Porque Petro no es nada. Una mala persona que no sabe de dónde viene ni para dónde va, como ya lo demostró siendo de Bogotá Alcalde, o siendo de Venezuela la mitad del Gobierno con su amigo Chávez. Ahora, a las puertas de las elecciones, gira como un trompo enloquecido. Quiere cambiar la Constitución, pero no sabe cómo ni para qué; es un socialista al que le encanta el capitalismo, pero democrático; odia la propiedad privada, pero le encantan los ricos; promete no expropiar, pero jura quedarse con los bienes a través del impuesto predial, que no manejará, porque es de rango municipal; odia el petróleo y ama los aguacates; es muy humanitario pero no sabe lo que es el humanismo, como no sabe nada de nada; quiere el conocimiento, pero no sabe construir colegios ni mejorar la calidad de los profesores; ama la paz pero se meció en la cuna de los peores secuestradores, asaltantes, terroristas, mafiosos que Colombia conociera.

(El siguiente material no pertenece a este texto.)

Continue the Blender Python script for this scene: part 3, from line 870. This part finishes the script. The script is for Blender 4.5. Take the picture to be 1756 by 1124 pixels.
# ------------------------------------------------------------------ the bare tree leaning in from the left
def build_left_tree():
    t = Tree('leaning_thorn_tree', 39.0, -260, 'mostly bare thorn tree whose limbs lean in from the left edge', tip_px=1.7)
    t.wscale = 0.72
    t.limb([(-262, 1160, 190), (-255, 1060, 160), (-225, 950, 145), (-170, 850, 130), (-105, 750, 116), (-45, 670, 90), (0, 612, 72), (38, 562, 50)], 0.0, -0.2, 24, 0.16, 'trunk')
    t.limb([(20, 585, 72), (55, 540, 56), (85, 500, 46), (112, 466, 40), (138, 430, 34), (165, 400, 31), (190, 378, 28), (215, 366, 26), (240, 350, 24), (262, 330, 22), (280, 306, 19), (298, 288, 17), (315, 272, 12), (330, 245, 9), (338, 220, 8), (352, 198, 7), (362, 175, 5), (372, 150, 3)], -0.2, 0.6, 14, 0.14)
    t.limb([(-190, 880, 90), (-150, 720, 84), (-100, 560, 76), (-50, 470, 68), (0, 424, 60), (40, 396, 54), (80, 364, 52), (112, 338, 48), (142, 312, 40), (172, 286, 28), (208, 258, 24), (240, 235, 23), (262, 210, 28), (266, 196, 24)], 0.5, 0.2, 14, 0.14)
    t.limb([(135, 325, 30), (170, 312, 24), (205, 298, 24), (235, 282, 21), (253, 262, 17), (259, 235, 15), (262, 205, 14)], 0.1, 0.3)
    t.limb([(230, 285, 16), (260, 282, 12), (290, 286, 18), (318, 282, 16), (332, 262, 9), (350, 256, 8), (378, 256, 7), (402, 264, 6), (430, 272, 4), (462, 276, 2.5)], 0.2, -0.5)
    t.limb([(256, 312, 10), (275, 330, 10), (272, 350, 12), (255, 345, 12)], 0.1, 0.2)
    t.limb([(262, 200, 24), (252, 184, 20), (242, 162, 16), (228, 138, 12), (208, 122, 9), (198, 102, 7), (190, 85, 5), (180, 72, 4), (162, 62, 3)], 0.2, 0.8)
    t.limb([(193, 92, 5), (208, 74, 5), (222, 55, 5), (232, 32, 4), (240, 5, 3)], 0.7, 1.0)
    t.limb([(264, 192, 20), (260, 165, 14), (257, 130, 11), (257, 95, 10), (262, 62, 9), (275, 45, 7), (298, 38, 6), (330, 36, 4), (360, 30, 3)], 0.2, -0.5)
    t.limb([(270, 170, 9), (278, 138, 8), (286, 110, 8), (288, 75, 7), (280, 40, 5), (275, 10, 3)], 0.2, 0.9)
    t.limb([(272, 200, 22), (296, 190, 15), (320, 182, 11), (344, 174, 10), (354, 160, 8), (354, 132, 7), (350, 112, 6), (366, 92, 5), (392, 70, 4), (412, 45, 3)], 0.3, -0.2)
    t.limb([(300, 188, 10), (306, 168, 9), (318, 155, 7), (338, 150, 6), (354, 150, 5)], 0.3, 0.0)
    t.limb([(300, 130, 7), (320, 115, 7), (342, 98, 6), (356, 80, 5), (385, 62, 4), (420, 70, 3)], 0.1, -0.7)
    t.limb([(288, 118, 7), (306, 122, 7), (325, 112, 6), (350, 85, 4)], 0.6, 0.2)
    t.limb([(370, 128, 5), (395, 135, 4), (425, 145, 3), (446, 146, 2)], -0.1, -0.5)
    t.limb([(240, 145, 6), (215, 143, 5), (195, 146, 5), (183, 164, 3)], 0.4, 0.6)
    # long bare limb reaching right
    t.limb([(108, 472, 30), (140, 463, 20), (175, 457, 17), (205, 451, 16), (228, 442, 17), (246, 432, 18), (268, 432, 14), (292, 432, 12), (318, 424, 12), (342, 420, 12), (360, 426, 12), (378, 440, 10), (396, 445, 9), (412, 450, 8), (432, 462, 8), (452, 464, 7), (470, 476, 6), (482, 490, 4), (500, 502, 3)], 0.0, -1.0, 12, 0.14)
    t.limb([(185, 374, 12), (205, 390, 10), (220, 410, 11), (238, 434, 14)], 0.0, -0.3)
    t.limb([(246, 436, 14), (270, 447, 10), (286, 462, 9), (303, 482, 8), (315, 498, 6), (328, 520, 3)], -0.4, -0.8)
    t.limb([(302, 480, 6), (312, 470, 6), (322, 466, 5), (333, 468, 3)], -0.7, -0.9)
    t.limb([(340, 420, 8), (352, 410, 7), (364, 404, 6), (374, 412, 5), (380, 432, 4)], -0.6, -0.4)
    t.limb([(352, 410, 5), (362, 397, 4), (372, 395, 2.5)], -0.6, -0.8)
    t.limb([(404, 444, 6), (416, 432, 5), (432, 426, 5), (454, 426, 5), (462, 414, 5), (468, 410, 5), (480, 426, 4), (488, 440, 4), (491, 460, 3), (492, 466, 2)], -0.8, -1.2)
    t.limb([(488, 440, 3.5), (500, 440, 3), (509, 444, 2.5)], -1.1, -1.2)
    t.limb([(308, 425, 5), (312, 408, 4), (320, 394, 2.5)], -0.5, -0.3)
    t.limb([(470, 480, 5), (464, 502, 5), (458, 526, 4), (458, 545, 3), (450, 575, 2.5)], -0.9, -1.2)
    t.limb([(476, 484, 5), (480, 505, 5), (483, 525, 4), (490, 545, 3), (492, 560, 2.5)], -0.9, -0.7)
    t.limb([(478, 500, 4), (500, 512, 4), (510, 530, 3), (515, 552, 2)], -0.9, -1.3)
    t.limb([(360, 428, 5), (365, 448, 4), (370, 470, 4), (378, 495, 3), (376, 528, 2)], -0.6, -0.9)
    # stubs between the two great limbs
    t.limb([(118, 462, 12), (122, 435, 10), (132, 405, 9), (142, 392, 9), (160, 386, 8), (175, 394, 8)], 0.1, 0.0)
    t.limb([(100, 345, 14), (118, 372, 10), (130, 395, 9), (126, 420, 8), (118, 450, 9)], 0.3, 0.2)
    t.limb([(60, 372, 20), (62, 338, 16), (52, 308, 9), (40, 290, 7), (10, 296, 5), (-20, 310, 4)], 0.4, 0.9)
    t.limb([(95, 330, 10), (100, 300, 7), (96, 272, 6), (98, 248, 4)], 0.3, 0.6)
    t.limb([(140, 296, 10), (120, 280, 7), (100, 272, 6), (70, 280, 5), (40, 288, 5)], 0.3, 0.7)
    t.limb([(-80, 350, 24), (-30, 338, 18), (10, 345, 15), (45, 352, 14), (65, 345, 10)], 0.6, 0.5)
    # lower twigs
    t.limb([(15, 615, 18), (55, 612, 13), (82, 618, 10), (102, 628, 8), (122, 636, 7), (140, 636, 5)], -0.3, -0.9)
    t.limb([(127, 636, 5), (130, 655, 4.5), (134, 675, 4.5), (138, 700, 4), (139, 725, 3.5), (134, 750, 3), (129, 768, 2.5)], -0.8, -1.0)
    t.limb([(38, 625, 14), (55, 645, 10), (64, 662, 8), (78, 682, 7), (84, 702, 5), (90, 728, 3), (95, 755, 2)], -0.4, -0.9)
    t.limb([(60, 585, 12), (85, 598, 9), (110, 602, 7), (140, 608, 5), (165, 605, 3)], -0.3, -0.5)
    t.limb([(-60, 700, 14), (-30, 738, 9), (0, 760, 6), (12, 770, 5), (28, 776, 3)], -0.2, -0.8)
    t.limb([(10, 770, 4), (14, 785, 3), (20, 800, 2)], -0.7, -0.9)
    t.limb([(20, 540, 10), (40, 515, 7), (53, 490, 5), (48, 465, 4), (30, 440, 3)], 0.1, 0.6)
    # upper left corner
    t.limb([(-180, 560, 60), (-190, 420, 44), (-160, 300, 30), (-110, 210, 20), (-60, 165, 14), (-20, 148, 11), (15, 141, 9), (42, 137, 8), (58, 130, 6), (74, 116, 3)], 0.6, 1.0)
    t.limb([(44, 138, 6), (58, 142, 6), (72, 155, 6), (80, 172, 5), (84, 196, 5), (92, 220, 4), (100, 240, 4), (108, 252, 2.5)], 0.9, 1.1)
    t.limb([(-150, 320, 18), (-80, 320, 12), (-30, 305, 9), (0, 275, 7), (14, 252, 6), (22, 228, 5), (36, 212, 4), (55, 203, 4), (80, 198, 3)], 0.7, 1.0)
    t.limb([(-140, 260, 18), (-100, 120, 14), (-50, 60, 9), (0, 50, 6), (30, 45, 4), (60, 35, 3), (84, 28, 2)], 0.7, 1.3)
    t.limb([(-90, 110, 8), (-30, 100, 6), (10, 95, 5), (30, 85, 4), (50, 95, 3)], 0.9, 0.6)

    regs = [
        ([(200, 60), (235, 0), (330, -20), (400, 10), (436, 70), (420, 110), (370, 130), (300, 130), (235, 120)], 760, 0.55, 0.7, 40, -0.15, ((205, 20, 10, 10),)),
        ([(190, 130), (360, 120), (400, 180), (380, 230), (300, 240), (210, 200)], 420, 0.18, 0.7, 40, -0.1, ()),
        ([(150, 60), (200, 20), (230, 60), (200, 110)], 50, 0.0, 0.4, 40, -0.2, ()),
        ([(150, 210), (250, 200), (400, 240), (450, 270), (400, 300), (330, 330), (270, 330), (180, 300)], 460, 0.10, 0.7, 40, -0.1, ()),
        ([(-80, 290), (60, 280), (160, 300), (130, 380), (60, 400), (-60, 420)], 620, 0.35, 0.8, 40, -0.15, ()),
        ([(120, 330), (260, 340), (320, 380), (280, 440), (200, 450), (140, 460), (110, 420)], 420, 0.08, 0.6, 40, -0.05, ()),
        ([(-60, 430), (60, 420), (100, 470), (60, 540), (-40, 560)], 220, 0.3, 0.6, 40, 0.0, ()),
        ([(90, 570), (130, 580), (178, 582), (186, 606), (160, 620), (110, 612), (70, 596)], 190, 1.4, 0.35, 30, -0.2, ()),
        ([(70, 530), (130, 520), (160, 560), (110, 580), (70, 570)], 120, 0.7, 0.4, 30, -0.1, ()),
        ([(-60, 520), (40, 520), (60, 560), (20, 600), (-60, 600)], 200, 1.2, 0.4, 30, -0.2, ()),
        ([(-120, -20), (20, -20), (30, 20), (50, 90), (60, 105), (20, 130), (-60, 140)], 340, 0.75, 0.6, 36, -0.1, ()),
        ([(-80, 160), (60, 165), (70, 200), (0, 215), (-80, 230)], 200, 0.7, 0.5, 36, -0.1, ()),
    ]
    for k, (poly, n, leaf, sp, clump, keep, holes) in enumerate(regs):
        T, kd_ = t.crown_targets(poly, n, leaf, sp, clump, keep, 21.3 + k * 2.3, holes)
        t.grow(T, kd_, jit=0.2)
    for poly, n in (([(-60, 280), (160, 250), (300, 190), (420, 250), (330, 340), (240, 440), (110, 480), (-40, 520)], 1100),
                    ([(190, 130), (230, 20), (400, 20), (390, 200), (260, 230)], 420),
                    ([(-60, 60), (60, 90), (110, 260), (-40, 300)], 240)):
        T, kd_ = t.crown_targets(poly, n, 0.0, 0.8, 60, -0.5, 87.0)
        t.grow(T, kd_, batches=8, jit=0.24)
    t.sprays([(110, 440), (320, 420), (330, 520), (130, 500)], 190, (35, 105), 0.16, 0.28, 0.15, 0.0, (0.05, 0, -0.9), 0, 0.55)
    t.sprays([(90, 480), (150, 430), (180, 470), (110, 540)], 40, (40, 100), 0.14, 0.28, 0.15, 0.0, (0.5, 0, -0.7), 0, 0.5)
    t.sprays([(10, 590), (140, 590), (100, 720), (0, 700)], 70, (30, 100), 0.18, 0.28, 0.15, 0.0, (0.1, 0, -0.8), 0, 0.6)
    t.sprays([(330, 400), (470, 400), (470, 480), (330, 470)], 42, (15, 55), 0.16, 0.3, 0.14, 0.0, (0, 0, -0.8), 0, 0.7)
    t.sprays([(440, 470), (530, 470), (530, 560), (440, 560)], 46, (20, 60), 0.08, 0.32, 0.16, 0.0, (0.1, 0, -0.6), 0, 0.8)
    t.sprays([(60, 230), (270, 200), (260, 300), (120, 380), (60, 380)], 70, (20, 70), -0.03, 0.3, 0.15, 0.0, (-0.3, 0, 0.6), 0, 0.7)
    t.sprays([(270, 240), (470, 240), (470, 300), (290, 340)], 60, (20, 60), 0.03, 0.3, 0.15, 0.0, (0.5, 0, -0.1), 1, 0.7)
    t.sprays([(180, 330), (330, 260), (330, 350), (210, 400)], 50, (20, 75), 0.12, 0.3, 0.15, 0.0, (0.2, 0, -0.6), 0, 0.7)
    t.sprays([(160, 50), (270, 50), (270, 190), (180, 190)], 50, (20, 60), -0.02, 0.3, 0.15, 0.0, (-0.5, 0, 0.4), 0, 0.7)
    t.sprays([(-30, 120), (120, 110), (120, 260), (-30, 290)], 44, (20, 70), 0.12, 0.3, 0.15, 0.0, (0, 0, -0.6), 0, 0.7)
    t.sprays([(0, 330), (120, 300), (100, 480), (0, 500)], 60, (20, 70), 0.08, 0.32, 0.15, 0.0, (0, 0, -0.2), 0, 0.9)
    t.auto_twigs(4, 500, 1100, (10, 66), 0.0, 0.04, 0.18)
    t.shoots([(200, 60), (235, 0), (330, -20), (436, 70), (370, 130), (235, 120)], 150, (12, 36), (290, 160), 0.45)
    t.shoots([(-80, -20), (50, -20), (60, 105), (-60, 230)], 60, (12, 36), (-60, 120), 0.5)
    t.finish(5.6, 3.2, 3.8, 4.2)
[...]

Que Petro sea así, no tiene remedio. Pero que represente la segunda fuerza política del país significa que nunca el ciudadano raso, desprevenido, generalmente bondadoso y dócil, estuvo más desorientado, como perdido en la maraña de esta colosal aldea en que viviremos los próximos años. Y eso es lo que preocupa.

Y eso es lo que tiene remedio, justo el 17 próximo. Por eso estas elecciones son decisivas. Peo no para que Duque afronte estos desafíos gigantescos con mayorías discutibles, pedigüeñas y como ahora suelen decir, empoderadas. Duque es la última carta que podremos jugar para cambiar de verdad la trayectoria ominosa que lleva nuestro destino. Y eso no se gana sino con goleada, como decimos en vísperas de mundial.

Usted, amigo del alma, y todos nosotros tenemos la última palabra. Y lo grave es que será la última, si la decimos con cicatería o conformismo. ¿Entendido?